In oral argument to us, counsel for appellants agreed the evidence in the first trial and the evidence in the last trial were substantially the same. Our examination of the transcripts discloses no evidence in the first trial which could have made a more favorable result for plaintiffs. In other words, based on the evidence adduced at the first trial, it would have been proper for the court to have granted a judgment for defendants notwithstanding the verdict of the jury, with respect to the issue of fraudulent representations on the part of defendants.

Appellees have presented to us a number of questions regarding whether certain transcripts are properly before us, and concerning the failure of appellants to comply with proper appellate procedures. In view of the fact, however, that we are disposing of the case on its merits, it will not be necessary for us to discuss any of these claims on the part of appellees.

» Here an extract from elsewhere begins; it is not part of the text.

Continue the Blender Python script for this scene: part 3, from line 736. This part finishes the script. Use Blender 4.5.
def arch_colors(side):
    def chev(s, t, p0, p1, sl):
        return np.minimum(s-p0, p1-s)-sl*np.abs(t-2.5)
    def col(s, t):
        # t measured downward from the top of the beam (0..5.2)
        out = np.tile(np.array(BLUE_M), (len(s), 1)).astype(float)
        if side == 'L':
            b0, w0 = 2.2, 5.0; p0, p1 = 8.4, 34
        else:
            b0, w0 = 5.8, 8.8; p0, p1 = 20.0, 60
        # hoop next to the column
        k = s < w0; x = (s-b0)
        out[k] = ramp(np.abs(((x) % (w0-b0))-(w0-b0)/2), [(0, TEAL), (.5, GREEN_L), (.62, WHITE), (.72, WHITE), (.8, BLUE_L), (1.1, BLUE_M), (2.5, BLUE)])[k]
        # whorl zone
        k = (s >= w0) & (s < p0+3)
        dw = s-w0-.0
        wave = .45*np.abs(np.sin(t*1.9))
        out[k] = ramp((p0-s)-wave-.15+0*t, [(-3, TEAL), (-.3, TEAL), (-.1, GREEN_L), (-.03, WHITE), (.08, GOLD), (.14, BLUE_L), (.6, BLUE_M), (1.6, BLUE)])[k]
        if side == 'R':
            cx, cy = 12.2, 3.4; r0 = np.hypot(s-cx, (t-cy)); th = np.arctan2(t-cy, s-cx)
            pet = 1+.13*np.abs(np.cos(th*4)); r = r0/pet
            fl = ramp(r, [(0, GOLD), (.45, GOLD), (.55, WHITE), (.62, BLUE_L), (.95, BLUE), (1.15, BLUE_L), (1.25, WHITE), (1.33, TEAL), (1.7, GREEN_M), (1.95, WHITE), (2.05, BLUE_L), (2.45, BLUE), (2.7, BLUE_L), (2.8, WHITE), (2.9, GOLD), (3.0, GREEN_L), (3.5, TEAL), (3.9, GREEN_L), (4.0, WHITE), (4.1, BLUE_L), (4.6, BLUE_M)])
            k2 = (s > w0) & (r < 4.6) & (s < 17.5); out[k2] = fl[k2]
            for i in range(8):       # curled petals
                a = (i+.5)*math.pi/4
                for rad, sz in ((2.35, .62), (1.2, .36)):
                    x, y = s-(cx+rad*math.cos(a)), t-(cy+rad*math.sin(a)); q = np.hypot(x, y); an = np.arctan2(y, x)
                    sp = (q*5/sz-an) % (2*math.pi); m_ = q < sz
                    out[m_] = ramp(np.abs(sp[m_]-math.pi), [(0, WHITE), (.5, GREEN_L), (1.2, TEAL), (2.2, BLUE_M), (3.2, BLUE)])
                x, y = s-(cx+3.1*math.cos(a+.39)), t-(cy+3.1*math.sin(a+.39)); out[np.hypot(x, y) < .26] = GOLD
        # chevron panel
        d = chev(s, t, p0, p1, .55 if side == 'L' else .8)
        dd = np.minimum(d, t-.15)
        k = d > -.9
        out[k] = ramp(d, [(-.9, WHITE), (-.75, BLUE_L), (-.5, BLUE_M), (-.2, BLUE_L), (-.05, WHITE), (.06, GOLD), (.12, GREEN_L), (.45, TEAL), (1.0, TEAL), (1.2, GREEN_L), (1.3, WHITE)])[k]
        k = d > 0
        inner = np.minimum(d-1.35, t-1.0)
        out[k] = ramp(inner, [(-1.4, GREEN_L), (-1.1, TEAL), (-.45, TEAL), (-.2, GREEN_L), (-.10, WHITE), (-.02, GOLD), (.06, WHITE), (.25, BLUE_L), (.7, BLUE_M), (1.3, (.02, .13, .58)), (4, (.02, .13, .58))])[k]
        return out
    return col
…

It having been suggested that appellee Lon Schiess died on May 30, 1966, this decision is made effective as of May 27, 1966, the next court day prior thereto. This is done in accordance with the principle established in First Nat. Bank in Creston v. Gorman, 45 Wyo. 519, 21 P.2d 549, 552, and followed in Parsley v. Wyoming Automotive Company, Wyo., 395 P.2d 291, 297.

Affirmed.

NOTES

[1] For cases from neighboring states which recognize this general principle see Oberg v. Sanders, 111 Utah 507, 184 P.2d 229; Horner v. Wagy, 173 Or. 441, 146 P.2d 92; Tyler v. Hartford Aee. & Indem. Co., 195 Okl. 523, 159 P.2d 722; Cox v. Westling, 96 Cal. App. 2d 225, 215 P.2d 52; Holland v. Lentz, 239 Or. 332, 397 P.2d 787; and Apolito v. Johnson, 3 Ariz. App. 232, 413 P.2d 291.